Born Gladys Eleanor May Dyer in 1894, Elinor appeared to be dissatisfied with her name, experimenting with a variety of aliases until the early 1920s when she adopted the name Elinor Mary Brent-Dyer, after her father Charles Morris Brent Dyer. She was educated privately in South Shields, trained as a teacher in 1917 and taught at her old school until 1923. In conjunction with her teaching she also started writing school stories and her first book, Gerry Goes to School, (the first in what was to become the La Rochelle series) was published in 1922. It was during this time that she went on holiday to the Austrian Tyrol, at Pertisau am Achensee, the beautiful landscape of which obviously made a lasting impression as it became the setting for her much loved Chalet School series. The first of these, The School at the Chalet was published in 1925 and she went on to write a further 58 titles in the series over the next 44 years, the last, Prefects of the Chalet, being published posthumously in 1970.
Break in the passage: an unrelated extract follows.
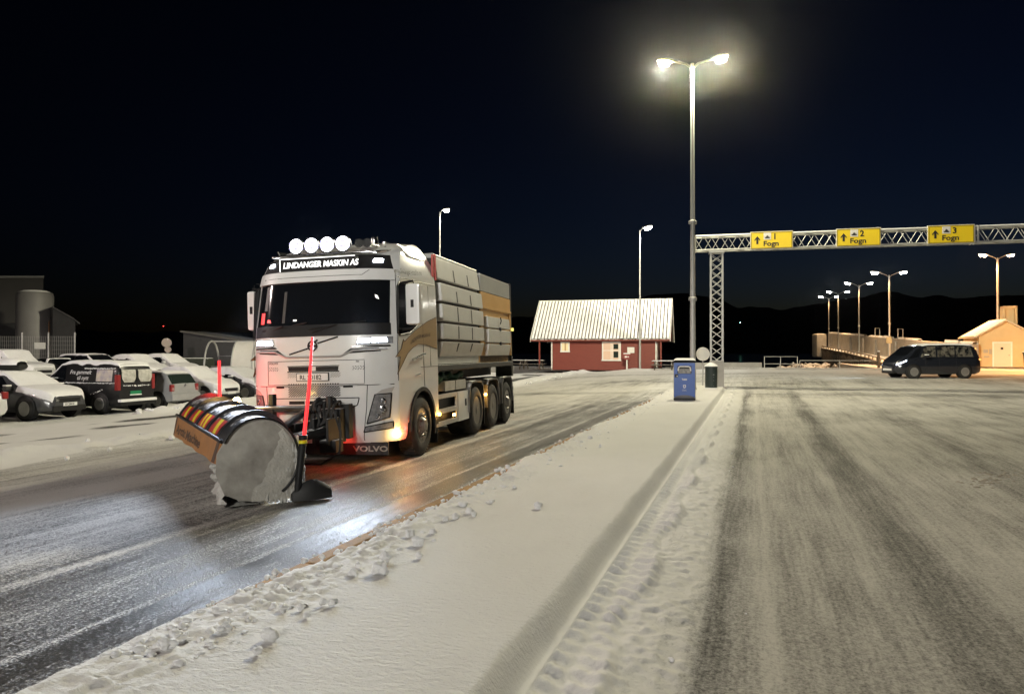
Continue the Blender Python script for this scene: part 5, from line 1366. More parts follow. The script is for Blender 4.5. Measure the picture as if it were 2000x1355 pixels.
car('parked_car', 'snow covered car at the far end of the back row near the round sign', 'car', loc, az, L, SED_T(L, 1.60), BELT(L, 1.0), HW_(L, .92), P_SILVER, side_win=[(1.0, 1.9, 1.5, 1.9), (2.0, 3.1, 1.95, 2.4)], snow=[(.4, 2.5, 5.2, 12.8, .06), (2.3, 3.7, 5.4, 12.6, .06), (3.4, L - .03, 3.6, 14.4, .07)], group=GC, front=std_front(False, SNOW))

# --- dark people carrier on the quay at the right
L = 4.95; VY = 43.0; xr = (1895 - 1000) / 1450 * VY; VX = xr
def buzz_front(o, body, rp):
    for sg in (-1, 1):
        hl = MB(); P = [[rp(L - .62 + .52 * u, 3.4 + (.75 * v) if sg > 0 else 18 - 3.4 - .75 * v, .012) for u in np.linspace(0, 1, 6)] for v in np.linspace(0, 1, 4)]; hl.grid(P)
        hl.build('headlamp', mat('van_headlamp', (.8, .85, 1), .3, emit=(.75, .85, 1), es=5), body)
    MB().rbox((L - .04, -.45, .42), (L + .01, .45, .54), .01).build('number_plate', PLATE, body)
    MB().rbox((L - .22, -.66, .26), (L - .03, .66, .40), .02).build('bumper_intake', BLACK, body)
def buzz_rear(o, body, rp):
    for sg in (-1, 1):
        MB().rbox((-.02, sg*.78 - .12, 1.02), (.10, sg*.78 + .12, 1.10), .02).build('tail_light', mat('orange_tail', (.6, .15, .03), .3, emit=(1, .4, .1), es=1.2), body)
    for sg in (-1, 1):
        mb = MB(); P = [[rp(x, w if sg > 0 else 18 - w, .006) for x in np.linspace(.1, L - .5, 30)] for w in (3.92, 4.05)]; mb.grid(P); mb.build('waist_trim', CHROME, body)
bz, bb, rp_, pt_ = car('parked_van', 'dark people carrier with pale roof and lit headlamps standing on the quay', 'van', (VX, VY, gz(VX - 2, VY)), math.pi + R(3), L,
    [(0, .9), (.04, 1.25), (.18, 1.72), (.5, 1.90), (1.5, 1.94), (3.0, 1.92), (3.70, 1.80), (4.42, 1.24), (4.72, 1.06), (L - .06, .88), (L, .62)], [(0, 1.12), (3.6, 1.10), (4.3, 1.02), (L, .72)],
    [(0, .86), (.3, .97), (L - 1.0, .98), (L - .4, .90), (L - .1, .74), (L, .58)], P_NAVY, win_m=VANGL, side_win=[(.45, 1.48, .55, 1.42), (1.56, 2.55, 1.50, 2.50), (2.66, 3.55, 2.62, 3.25)], wscreen=(3.74, 4.38), roofk=.80, snow=[(.25, 3.45, 6.05, 11.95, .035)], front=buzz_front, rear=buzz_rear, wr=.36, wheels=(.98, 1.0))
mb = MB(); mb.grid(pt_(3.66, 4.30, 4.3, 5.7, .008, 3.40, 3.78)); mb.build('quarter_window', GLASS, bb)
vl = light('van_headlight', 'SPOT', (L + .1, 0, .75), HEAD_COL, 120, bz, size=.1, spot=R(55), blend=.5)
vl.rotation_euler = Vector((1, 0, -.10)).to_track_quat('-Z', 'Y').to_euler()

# ============================================================ RED HOUSE
EH = Vector((.966, -.259, 0)); NH = Vector((.259, .966, 0)); HO = Vector((1.54, 61.0, .28))
hm = Matrix(((EH.x, NH.x, 0, HO.x), (EH.y, NH.y, 0, HO.y), (0, 0, 1, HO.z), (0, 0, 0, 1)))
house = empty('red_house', (0, 0, 0), 0, 'red timber house with snowy tiled roof and lit window on the quay', 'house'); house.matrix_world = hm
RL, RD, EZ, RZ = 11.2, 6.6, 2.50, 5.80
mb = MB()
nb = 16
for i in range(nb):      # horizontal boarding, each board tilted
    z0 = .0 + 2.55 * i / nb; z1 = z0 + 2.55 / nb - .008
    for (a, b) in (((1.69, .45), (10.1, .45)),):
        mb.add([(a[0], .45, z0), (b[0], .45, z0), (b[0], .45 + .022, z1), (a[0], .45 + .022, z1), (a[0], .50, z0), (b[0], .50, z0), (b[0], .5, z1), (a[0], .5, z1)], [(0,1,2,3), (0,4,5,1), (3,2,6,7)])
mb.box((1.69, .472, 0), (10.1, 6.1, 2.52))
wall = mb.build('wall', REDWOOD, house, smooth=0)
mb = MB()
for x in (.20, RL - .20): MB().prism([(.45, 2.45), (6.15, 2.45), (RD/2, RZ - .32)], lambda a, z, h: (h, a, z), x - .06, x + .06).build('gable', REDWOOD, house, smooth=0)
mb.box((.55, .30, 2.28), (RL - .5, .46, 2.50)); mb.box((.55, 6.1, 2.28), (RL - .5, 6.26, 2.5))
mb.build('eaves_beam', REDWOOD, house, smooth=0)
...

Her teaching career spanned 36 years, during which time she taught in a wide variety of state and private schools, and it is likely that she drew heavily on her teaching experience as well as her own experience of school life when she started writing stories for girls. In an interesting expression of life imitating art, when she started her own school, called The Margaret Roper, which ran from 1938 until 1948, she based many of its practices on her own fictional Chalet School, following similar customs and uniforms and imbuing it with a strong religious tradition. Her continued employment as a teacher suggests that although her books were extremely popular, they still did not generate enough income for her to be able to support herself and her mother.
Her final years were spent at Redhill in Surrey where she died on 20 September 1969, and in 1994, the centenary of her birth, her faithful fans paid for a headstone for her grave. Her lasting appeal is probably summed up by Val McDermid who said that "the books focused on women being able to do everything" – an appropriate tribute to an author who wrote not only the longest but also the longest-surviving series of girls’ school stories which have never been out of print.